Most people look back on the road they took to reach career fulfillment – or at least the one they took to get to where they are now – and they see a path breaking off into plenty of forks. Maybe you got tired of your workplace and saw advancement opportunities elsewhere. Possibly a family or personal circumstance forced a career change. Perhaps your industry or sector evolved and took you in a new direction.

If you currently find yourself working in the very field you hoped you would when you were a youngster – congratulations! You are one of a select few who have persevered long enough to ensure an outcome that is often far from certain.

Change is constant and it’s often tough, or impossible, to see it coming. Usually the best we can do is react quickly while we are getting thrown off course once again. Either way, the ideal way to handle change is to be proactive and take control of your own destiny.

Personally, I joined the family business when I was in my mid-20s. I loved parts of it and learned a lot, but the business plateaued and I figured my opportunities were limited.

I decided to start my own company – InTransit Personnel, a staffing and placement company providing talent sourcing in transportation, distribution, logistics and manufacturing. Over 23 years the business flourished, and after my husband joined the company we just kept growing. I was working in a career I loved, and creating something from nothing, with the help of tremendous staff and great customers.

But by 2016 I began to feel myself coasting onto a plateau again. My husband and I also began viewing InTransit through the added lens of our personal career trajectories. The business was successful but some complacency had crept in, and we didn’t want anything to interfere with our company’s long-term sustainability.

We decided to do our research. First we needed to find out how people perceived the company and how we worked. I contacted Aron Pervin, a family business advisor who hadd previously provided consulting services to our family business through the CAFÉ (now known as Family Enterprise Xchange). He introduced us to Optimizer720, a tool we used to capture internal and external stakeholder feedback.

We were pleased with the external feedback, which showed we had a great industry reputation and were known for
our professionalism and knowledge. Customers told us we were not taking advantage of certain revenue opportunities and wanted to see what more we could offer, but we could work with that.

Feedback from internal stakeholders was not as complimentary. Employees wanted us to focus internally and communicate and engage with them a lot more. These results surprised me – not in a good way.

I arranged a team meeting and went through the results.

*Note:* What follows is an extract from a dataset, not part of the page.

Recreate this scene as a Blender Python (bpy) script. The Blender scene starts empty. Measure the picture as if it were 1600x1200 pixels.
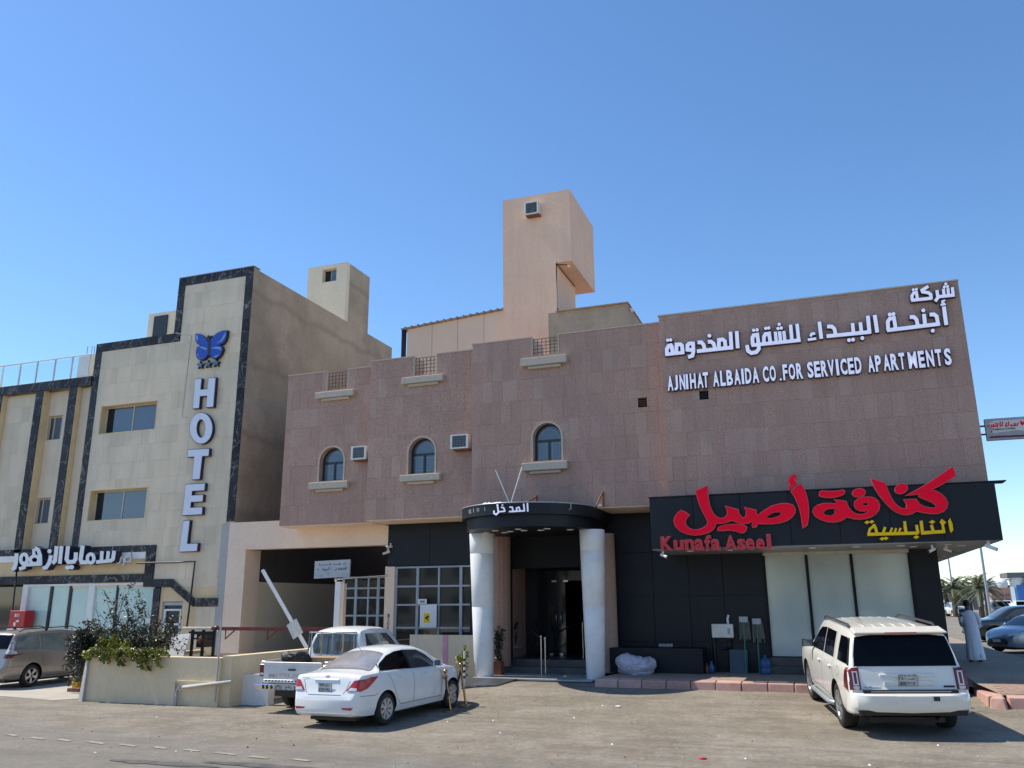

Being in that room was extremely tough at times, as some people felt they were unfairly being put on the hot seat.

But the process fostered transparency, helped us improve communication and forced mutual recognition of the problems. And it demonstrated management really wanted to solve them.

We sprang into action and spent six months implementing new metrics and systems to foster accountability. Employees began pulling together as we coaxed a new level of performance out of them – and ourselves. Employees were able to use their experiences to slingshot forward in their career trajectories, reaping benefits from their hard work. We used the findings from external stakeholders to enhance and diversify our services. We climbed from a plateau to a peak.

Originally we hoped we would discover a few efficiencies and improve our focus. We got far more than that. Corporately it was a success. But what about that new lens we wanted to look through? What about our career trajectories?

While we were acting on our results, we were approached by industry investors who asked whether we would sell the company. By spring, 2017 we had received five unsolicited offers.

While we hadn’t begun our self-improvement journey with this goal in mind, the offers were compelling. There was a fork in the road, and being acquired was the right thing for us.

Our new owner, a large enterprise that wanted to expand its Canadian coverage through its purchase of InTransit, was attracted to our team’s talent and our ability to appeal to a larger client group.

This outcome may not be right for everyone. Certainly we could have remained independent, using our newfound feedback to keep growing.

Ultimately, doing our research sharpened our focus. We embraced processes that worked and discarded those that didn’t. We engaged staff and informed ourselves. We learned a lot. And we can take that knowledge with us anywhere, down any road.